Thursday, July 11th, 2013 2:11:45 by

 

Pakistan High Commissioner to Malaysia Mr. Shahid Kiani has felicitated a team of 30 Malaysian researchers who recently carried out a seminal study of the 2000-year-old Gandhara civilization in Peshawar.

“Pakistan is home to some of the world’s greatest and oldest civilizations and the Gandhara civilization which flourished in north west of Pakistan some 2000 years ago, is one of them and it is great to learn about researchers from Malaysia to go to Peshawar and map the remains of this rich civilization,” he said in a statement on the return from Pakistan of a 30-member team led by Prof Mokhtar Saidin, Director of the Centre for Global Archaeological Research (CGAR) of University Sains Malaysia’ (USM) which conducted this month-long research as part of the USM-University of Peshawar (UoP) framework signed on April 3.

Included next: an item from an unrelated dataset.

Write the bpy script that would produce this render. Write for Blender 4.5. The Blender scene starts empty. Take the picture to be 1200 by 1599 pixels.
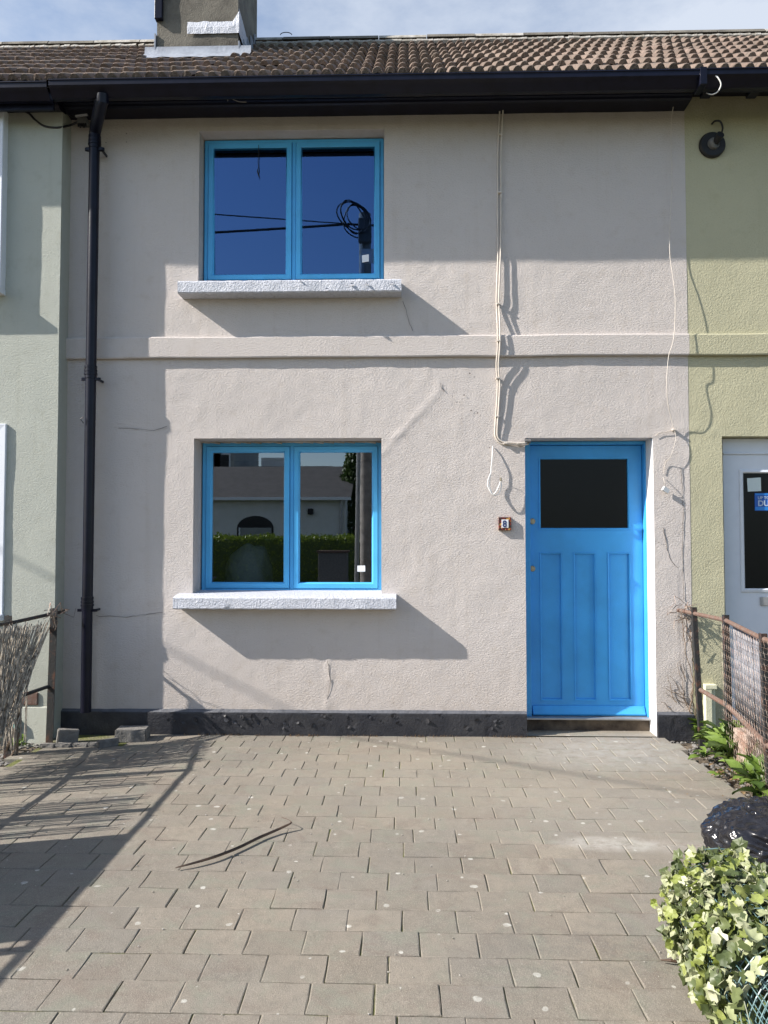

The research team visited Peshawar from June 4 until July 2, 2013 and mapped the famous Kashmir Smast site besides studying its early civilisation, prehistory and reconstruction of the palaeoenvironment there.

Mr. Shahid Kiani welcomed the research, calling it historic and epoch-making, given the new insights it had provided into the great Gandhara civilisation. He said Pakistan would continue to welcome such initiatives and further encourage academic exchanges and collaborations between Pakistani universities and their counterparts elsewhere in the world to bring out new facets of the rich civilizations which had flourished for centuries in the areas constituting Pakistan.

CGAR director Prof Mokhtar Saidin also hailed the project which allowed the university an opportunity in the studies of early civilisation, prehistory and reconstruction of the palaeo-environment there. The team did a complete magnetic anomaly mapping of the Kashmir Smast Cave (Great Cave), Kashmir Smast monastery, spring water tank and great water tank to identify their future research potential.

During the mapping exercises, the team made two discoveries of Gandhara stone tools inside the UoP campus and an ‘adze’ stone tool at the Kashmir Smast site. The results of the preliminary studies prove the importance of Kashmir Smast in the prehistoric period and early civilisation.